Every article I have read makes me more and more comfortable with a choice I have already made yet still trying to convince my wife. Hope to be on the road someday…
Thanks for writing
Thanks for reading!
I thought this was an interesting article, and I largely agree with it - except the housing issue - it seems incomplete. Outside of houses, what mode of shelter are you recommending for people? If you say “rent” - that still implies someone is putting up the time investment to create a liveable shelter, it just offloads the responsibility to someone else. I guess the only right answer to this could be “commune” or something of that sort, but…that would still inherently require *some* effort to maintain. I agree that focusing a lot on superficial aspects of homeownership is an excessive time suck but…who doesn’t value heat, running water, a mold-free environs? I mean…surely you see value in “basic” home ownership?
Hi Michael,
I just found your website today (shout out to Heath and Alyssa for mentioning you in an email!). After bouncing around your website a bit, all I can say is that I hope our paths cross some day (and if they do, the first beer is my treat).

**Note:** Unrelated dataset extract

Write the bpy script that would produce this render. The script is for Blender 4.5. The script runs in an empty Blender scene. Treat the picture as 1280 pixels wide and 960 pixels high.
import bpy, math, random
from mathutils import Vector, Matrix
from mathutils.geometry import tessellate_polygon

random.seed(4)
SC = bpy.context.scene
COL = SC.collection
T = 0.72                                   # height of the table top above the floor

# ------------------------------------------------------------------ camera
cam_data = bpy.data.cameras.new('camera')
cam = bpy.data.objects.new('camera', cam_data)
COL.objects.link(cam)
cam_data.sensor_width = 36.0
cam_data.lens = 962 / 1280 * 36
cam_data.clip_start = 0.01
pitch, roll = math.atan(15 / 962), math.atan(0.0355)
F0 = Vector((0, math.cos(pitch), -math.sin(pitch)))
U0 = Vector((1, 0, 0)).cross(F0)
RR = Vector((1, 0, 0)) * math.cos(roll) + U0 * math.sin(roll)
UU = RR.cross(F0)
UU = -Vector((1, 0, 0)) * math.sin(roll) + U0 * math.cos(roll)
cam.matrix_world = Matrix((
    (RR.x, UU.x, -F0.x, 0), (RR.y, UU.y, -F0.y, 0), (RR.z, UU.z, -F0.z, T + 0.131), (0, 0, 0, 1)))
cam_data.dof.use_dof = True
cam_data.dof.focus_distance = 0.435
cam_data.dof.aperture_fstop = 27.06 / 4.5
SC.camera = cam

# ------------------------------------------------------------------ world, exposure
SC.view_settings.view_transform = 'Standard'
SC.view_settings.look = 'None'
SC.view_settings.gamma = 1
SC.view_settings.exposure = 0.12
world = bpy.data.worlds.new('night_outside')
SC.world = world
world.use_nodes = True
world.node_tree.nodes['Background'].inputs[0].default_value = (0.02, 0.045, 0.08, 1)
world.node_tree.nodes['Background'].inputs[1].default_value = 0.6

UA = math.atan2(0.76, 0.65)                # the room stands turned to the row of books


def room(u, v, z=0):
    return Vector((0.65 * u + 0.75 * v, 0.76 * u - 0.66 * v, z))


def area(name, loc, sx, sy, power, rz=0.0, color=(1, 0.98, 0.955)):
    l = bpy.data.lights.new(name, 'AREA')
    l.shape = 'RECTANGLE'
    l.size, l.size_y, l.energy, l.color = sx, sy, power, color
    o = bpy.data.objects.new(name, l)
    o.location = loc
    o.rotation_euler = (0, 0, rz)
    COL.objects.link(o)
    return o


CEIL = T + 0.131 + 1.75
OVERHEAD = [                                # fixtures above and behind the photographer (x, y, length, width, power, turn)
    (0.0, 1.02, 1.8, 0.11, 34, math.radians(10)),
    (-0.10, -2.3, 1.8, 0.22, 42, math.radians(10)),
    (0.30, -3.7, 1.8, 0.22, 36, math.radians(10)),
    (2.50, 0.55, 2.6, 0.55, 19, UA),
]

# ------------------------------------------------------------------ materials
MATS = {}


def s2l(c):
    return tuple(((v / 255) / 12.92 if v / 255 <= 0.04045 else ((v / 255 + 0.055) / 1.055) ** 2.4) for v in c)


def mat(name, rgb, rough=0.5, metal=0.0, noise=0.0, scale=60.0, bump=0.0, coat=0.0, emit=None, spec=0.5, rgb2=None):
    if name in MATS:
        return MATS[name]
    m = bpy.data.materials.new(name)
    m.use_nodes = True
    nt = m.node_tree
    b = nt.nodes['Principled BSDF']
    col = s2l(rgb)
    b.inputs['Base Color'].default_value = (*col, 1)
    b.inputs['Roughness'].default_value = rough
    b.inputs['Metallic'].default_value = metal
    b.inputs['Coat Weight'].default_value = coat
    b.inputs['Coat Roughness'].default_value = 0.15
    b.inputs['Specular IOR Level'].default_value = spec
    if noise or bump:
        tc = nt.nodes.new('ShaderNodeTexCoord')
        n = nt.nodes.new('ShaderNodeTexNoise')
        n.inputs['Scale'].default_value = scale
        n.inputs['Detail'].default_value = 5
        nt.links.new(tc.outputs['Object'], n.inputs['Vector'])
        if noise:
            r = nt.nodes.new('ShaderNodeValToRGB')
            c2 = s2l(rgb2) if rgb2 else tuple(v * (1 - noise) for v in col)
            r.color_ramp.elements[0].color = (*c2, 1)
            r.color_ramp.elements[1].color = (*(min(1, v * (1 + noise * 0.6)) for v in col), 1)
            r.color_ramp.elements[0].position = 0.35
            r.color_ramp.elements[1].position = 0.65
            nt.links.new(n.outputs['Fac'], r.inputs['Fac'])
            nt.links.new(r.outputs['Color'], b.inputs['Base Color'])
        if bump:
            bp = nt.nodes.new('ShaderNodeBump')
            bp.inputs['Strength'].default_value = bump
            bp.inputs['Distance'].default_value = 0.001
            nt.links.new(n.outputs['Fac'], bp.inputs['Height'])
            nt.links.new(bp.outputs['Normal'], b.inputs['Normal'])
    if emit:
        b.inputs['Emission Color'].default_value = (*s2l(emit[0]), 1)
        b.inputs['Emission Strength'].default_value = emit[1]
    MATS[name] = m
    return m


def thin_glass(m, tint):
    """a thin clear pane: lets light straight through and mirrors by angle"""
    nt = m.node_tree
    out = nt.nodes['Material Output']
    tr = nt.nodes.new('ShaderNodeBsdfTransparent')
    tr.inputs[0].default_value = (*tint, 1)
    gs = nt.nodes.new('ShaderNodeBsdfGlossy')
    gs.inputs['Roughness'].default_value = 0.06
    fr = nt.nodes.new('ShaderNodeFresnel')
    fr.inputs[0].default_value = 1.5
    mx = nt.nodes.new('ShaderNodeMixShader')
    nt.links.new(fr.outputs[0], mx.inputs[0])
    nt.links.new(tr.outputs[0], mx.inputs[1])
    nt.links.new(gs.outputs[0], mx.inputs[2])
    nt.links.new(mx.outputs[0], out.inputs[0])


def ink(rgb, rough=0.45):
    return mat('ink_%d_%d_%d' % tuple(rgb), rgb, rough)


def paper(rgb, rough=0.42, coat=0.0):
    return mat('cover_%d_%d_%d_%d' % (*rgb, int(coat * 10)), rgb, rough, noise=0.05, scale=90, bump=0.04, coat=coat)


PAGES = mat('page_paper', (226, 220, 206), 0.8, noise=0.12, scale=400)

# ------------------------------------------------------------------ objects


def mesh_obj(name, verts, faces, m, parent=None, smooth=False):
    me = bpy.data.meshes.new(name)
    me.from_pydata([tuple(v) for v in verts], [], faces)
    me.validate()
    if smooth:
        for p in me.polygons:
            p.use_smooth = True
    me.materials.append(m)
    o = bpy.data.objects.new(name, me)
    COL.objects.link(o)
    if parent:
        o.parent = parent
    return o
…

I really appreciate the discussion you had with The Other Tom about your views on church and religion. My wife and I have come to many of the same conclusions as you and I appreciate the “beyond Church” resources you listed here. Thanks for having the courage to voice what, for many, isn’t a popular opinion.
And for The Other Tom, I truly appreciate the way you debated the issue as you did. It’s nice to be able to see different sides of an issue without having to slog through personal attacks. I’ll always listen to somebody who discusses issues as you did.
Best wishes to you and your family and keep the shiny side up!